More than 200 migrants are dead after the motorboats they were travelling on sank in the Mediterranean Sea, the UN's refugee agency says.

"Nine were saved after four days at sea. The other 203 were swallowed by the waves," UNHCR's spokeswoman in Italy, Carlotta Sami, said on Twitter.

She called the situation a "horrible and enormous tragedy".

On Monday, at least 29 migrants died after the inflatable boat carrying them overturned in high seas.

Seven were already dead when they were picked up near the Italian island of Lampedusa, and a further 22 succumbed to hypothermia after spending more than 18 hours on the open deck of the vessel which picked them up.

The International Organization for Migration says the two boats involved in the latest tragedy had departed from the Libyan coast on Saturday.

The IOM says that each boat was carrying more than 100 people when they capsized, probably on Monday.

The nine survivors all speak French, and are believed to be from West Africa.

Matthew Price, BBC News, Italy

There is no way of knowing for sure whether these 203 men, women, and presumably children, would have been saved if the former Italian search-and-rescue operation known as Mare Nostrum was still running.

But having spent a week on board an Italian navy frigate, I can be sure they would have done their utmost to save as many lives as possible.

The EU's Triton border patrol is not designed to do that. It cannot pre-empt trouble in international waters - it can only act when lives are immediately at risk.

The Italian operation was set up differently. The naval crews knew they had one single purpose - to prevent death. Some time back, EU leaders pledged that not a single life would again be lost as a result of these large scale tragedies at sea.

Italy launched its Mare Nostrum search-and-rescue mission in October 2013, in response to a tragedy off Lampedusa in which 366 people died.

The aim of the mission was to look for ships carrying migrants that may have run into trouble off the Libyan coast, but it was disbanded in November 2014.

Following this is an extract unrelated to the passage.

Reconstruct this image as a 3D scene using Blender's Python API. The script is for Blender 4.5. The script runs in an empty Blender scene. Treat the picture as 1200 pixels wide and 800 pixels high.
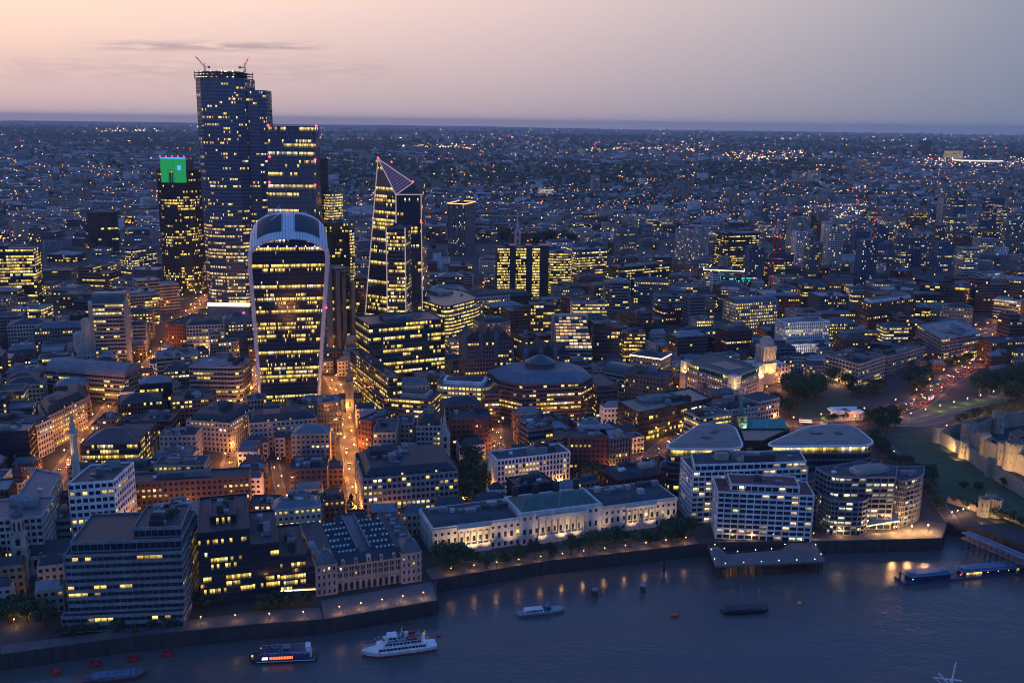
import bpy, math, random
import numpy as np
from mathutils import Vector
random.seed(7)
RD = math.radians
sc = bpy.context.scene
COL = sc.collection
# ------------------------------------------------------------------ camera
H = 240.0; F = 1140.0; PITCH = RD(12.70); ROLL = RD(0.764)
fw = Vector((0, math.cos(PITCH), -math.sin(PITCH)))
u0 = Vector((0, math.sin(PITCH), math.cos(PITCH))); r0 = Vector((1, 0, 0))
rt = r0*math.cos(ROLL) + u0*math.sin(ROLL)
up = -r0*math.sin(ROLL) + u0*math.cos(ROLL)
cam = bpy.data.cameras.new('camera'); co = bpy.data.objects.new('camera', cam); COL.objects.link(co)
from mathutils import Matrix
m3 = Matrix((rt, up, -fw)).transposed()
co.matrix_world = Matrix.Translation((0, 0, H)) @ m3.to_4x4()
cam.sensor_width = 36; cam.lens = 36*F/1200; cam.clip_start = 1; cam.clip_end = 120000
sc.camera = co

def ray(px, py):
    return rt*((px-600)/F) + up*((400-py)/F) + fw
def G(px, py, z=0.0):
    "ground point (height z) seen at a photo pixel"
    d = ray(px, py); t = (z-H)/d.z
    return Vector((d.x*t, d.y*t))
def W(px, py, Y):
    "point seen at a photo pixel, at distance Y north of the viewpoint"
    d = ray(px, py); t = Y/d.y
    return Vector((d.x*t, Y, H+d.z*t))
def PX(p):
    v = Vector((p[0], p[1], (p[2] if len(p) > 2 else 0)-H)); c = v.dot(fw)
    if c < 1: return (-9999, -9999)
    return (600+F*v.dot(rt)/c, 400-F*v.dot(up)/c)
def hfrom(x, yt, yb):
    g = G(x, yb); d = ray(x, yt)
    t = g.length/Vector((d.x, d.y)).length
    return H+d.z*t

# ------------------------------------------------------------------ sky
SUN_EL = RD(6.0); SUN_AZ = RD(-62)      # dusk glow to the left of the view
wd = bpy.data.worlds.new('World'); sc.world = wd; wd.use_nodes = True
nt = wd.node_tree; nt.nodes.clear(); N = nt.nodes.new; L = nt.links.new
def math_node(nt, op, a, b=None, c=None, clamp=False):
    n = nt.nodes.new('ShaderNodeMath'); n.operation = op; n.use_clamp = clamp
    for i, v in enumerate((a, b, c)):
        if v is None: continue
        if isinstance(v, (int, float)): n.inputs[i].default_value = v
        else: nt.links.new(v, n.inputs[i])
    return n.outputs[0]
def ramp(nt, fac, stops):
    n = nt.nodes.new('ShaderNodeValToRGB'); e = n.color_ramp.elements
    while len(e) > 1: e.remove(e[-1])
    e[0].position = stops[0][0]; e[0].color = (*stops[0][1], 1)
    for p, c in stops[1:]:
        q = e.new(p); q.color = (*c, 1)
    nt.links.new(fac, n.inputs[0]); return n.outputs[0]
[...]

The European Union now runs a border control operation, called Triton, with fewer ships and a much smaller area of operations.

'Vast cemetery'

Ms Sami says the UNHCR had warned the EU that lives would be put at risk if search and rescue missions were not maintained in the area.

"At the moment we do not have a strong search and rescue capacity in the Mediterranean, while the influx of migrants and refugees is still very high," she told Dutch TV on Tuesday, before news of the latest tragedy emerged.

The UNHCR says almost 3,500 people died attempting to cross the Mediterranean Sea to reach Europe in 2014, making it the world's most dangerous sea crossing for migrants by some distance.

More than 200,000 people were rescued in the Mediterranean during the same period, many under the Mare Nostrum mission prior to its abolition.

In a speech before the European Parliament in November, Pope Francis called for a "united response to the question of migration", warning that the Mediterranean could not be allowed to become a "vast cemetery".